During the five years that ISP was running, 2007-2012, its two founders– aided by a rotating faculty of other native English-speakers who were spending time in Damascus– held rigorous daily skills-building sessions with young Iraqis who sought to build on their existing English-language skills to win admission to U.S. universities. At the same time, the two educator/activists kept in good touch with a growing network of supporters back in the United States, with whose help ISP was able to win good scholarships or tuition waivers for graduates of the ISP program, at colleges around the United States.
Kubasak and Huck also helped the ISP students in Damascus navigate the complex process of preparing and sending in their college applications– and the even more complex process of getting the U.S. visas they would need to arrive at their college placements.
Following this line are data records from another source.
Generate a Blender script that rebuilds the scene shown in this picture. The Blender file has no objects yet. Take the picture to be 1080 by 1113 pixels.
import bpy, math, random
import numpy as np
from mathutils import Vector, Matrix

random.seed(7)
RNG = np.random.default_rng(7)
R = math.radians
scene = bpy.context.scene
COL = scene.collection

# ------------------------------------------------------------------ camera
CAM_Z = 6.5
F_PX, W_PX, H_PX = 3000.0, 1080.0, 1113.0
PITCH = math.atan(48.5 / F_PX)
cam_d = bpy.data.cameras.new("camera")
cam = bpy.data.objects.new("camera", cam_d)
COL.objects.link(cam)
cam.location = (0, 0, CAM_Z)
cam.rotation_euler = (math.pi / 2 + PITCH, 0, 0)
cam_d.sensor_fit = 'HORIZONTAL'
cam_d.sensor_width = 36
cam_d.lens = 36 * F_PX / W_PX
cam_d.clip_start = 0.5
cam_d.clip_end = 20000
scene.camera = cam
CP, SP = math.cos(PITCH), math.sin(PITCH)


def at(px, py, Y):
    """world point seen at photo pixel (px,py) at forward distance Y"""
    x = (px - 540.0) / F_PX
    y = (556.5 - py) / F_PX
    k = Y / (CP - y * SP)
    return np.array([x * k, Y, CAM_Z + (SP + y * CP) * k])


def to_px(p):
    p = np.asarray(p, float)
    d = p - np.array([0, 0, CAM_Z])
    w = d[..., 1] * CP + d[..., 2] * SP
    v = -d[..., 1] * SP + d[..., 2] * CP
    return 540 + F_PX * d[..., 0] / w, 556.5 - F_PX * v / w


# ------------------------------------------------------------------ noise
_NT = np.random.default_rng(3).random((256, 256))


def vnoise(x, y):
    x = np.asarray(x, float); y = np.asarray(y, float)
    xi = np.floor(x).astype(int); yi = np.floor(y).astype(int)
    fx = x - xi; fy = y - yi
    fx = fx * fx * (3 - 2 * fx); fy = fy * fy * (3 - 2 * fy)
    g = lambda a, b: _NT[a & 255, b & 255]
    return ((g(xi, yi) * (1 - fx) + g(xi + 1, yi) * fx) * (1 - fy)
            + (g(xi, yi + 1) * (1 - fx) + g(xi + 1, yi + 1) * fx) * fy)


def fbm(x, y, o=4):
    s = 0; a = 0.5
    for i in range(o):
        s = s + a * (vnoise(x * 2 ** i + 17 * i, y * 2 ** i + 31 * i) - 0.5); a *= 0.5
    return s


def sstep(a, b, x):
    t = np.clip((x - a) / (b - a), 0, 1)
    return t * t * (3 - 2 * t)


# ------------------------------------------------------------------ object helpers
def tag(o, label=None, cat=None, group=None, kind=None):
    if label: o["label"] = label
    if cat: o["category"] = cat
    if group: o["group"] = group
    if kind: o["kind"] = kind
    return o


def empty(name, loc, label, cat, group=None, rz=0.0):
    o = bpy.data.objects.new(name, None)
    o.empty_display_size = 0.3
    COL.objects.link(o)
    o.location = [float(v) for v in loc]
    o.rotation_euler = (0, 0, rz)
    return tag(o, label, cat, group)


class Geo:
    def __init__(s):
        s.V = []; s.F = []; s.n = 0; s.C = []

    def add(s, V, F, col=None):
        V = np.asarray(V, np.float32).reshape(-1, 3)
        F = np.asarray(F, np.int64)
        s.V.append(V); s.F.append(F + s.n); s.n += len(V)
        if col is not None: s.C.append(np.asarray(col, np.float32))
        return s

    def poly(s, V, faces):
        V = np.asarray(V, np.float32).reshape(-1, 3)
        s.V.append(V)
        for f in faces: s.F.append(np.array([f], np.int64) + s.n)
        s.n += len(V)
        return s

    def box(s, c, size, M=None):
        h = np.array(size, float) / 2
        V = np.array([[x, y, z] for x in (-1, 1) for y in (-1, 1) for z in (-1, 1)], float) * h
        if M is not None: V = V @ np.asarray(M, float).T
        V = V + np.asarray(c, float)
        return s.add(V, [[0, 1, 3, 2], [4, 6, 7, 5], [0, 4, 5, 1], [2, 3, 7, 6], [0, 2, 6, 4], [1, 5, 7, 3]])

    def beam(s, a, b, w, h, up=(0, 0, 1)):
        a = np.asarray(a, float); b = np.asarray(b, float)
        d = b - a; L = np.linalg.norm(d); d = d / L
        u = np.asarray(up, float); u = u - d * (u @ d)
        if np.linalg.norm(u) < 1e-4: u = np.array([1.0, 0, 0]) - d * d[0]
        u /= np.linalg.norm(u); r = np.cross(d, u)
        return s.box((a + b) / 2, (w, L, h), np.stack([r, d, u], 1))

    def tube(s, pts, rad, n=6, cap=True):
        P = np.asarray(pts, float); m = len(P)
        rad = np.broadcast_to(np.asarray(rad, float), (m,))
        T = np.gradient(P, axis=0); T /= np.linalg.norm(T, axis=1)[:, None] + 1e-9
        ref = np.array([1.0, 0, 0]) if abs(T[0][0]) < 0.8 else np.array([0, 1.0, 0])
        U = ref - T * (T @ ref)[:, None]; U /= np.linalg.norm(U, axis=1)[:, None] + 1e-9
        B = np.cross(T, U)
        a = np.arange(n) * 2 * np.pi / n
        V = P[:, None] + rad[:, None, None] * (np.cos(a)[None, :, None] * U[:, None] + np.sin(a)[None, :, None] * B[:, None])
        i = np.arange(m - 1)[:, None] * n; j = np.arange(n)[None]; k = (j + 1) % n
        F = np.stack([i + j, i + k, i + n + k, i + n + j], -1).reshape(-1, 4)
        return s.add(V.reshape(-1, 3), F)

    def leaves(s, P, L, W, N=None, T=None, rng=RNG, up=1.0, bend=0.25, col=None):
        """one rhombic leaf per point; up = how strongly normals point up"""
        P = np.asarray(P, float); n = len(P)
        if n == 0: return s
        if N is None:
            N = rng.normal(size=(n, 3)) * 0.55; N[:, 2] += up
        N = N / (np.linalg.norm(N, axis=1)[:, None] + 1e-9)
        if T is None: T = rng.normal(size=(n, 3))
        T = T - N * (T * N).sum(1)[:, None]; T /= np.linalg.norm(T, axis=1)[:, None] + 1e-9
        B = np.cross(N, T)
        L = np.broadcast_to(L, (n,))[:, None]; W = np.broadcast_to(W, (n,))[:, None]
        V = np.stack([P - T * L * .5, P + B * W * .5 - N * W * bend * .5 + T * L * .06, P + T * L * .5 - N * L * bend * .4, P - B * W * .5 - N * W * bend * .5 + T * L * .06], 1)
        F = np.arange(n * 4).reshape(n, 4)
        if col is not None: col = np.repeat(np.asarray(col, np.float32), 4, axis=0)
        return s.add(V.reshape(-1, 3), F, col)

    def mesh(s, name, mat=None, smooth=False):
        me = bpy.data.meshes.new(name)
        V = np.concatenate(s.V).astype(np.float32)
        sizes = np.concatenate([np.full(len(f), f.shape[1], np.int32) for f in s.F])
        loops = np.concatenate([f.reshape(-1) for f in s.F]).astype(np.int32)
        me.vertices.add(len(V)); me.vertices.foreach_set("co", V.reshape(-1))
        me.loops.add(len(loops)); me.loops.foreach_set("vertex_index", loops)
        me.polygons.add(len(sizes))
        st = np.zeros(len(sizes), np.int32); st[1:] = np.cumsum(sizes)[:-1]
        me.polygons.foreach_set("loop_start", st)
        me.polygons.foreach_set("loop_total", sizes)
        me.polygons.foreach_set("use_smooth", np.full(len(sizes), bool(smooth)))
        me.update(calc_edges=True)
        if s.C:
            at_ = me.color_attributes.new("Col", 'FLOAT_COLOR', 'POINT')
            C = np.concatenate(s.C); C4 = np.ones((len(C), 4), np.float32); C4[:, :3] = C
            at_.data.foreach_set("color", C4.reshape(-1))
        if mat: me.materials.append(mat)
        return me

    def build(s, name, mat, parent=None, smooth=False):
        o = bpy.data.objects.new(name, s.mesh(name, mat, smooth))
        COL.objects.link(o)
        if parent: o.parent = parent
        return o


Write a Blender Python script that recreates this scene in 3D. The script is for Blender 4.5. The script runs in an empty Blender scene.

In every community that would be hosting ISP students, Kubasak, Huck, and their friends also found families to act as strong local “support groups” for the students.
Over the five years in which they ran the ISP, Kubasak and Huck were able to send more than 60 very well-prepared young Iraqis to study at four-year colleges in the United States. The last cohort of those students graduated just weeks ago.
Some of the alums of the ISP program have gone back to use their skills in their home country– which was the original strong aim of the project. Most, however, have been prevented from doing so by the terrible conflict that continues to roil the country, thirteen years after the U.S. invasion. A growing number of ISP alums, however, are involved in projects to help victims and survivors of that violence– whether from inside Iraq or from further afield.
Never Can I Write of Damascus has received some very strong endorsements from figures like international-law specialist Richard Falk, Iraqi scholar Hala Fattah, and political scientistNubar Hovsepian. You can read all of those endorsements here.
Author Stephen Kinzer commented about the book:
It provides a look into real life in Syria, which is a wonderfully refreshing counterpoint to the crude stereotypes most outsiders hear. At the same time, it gives us reason to lament the rash blindness that led outsiders to crash into that country and help tear it apart.
At the book’s launch events in New York, many longtime supporters of Kubasak and Huck’s work were able to come and celebrate the appearance of their book. Other attendees had come to learn more about a country, Syria, about which they admitted they felt woefully ill-informed. Several said afterwards that prior to hearing Huck and Kubasak give their presentation, their images of life in Syria had come mainly from the (often demonizing) caricatures portrayed by the U.S. mainstream media.
Two very special people who attended the Book Court event were Victoria Sobel and Jakob Biernat, pictured above.
As part of a class they took on the politics of map-making, these recent graduates from the Cooper Union College had hand-painted the lovely series of maps included in the book.
After the second of their New York City events, Kubasak and Huck left quickly to travel to Philadelphia. There, they were scheduled to give another talk about the book. They were also looking for college placements and “support group” families for some of the Syrian young people with whom they’ve been working– often by Skype– as the young Syrians struggle to find a way out of the difficulties they now face, as refugees in Turkey.
The work of these inspiring and visionary humanitarians carries on. Just World Books is proud to publish their beautiful work of witness to the many rich experiences they had in Damascus.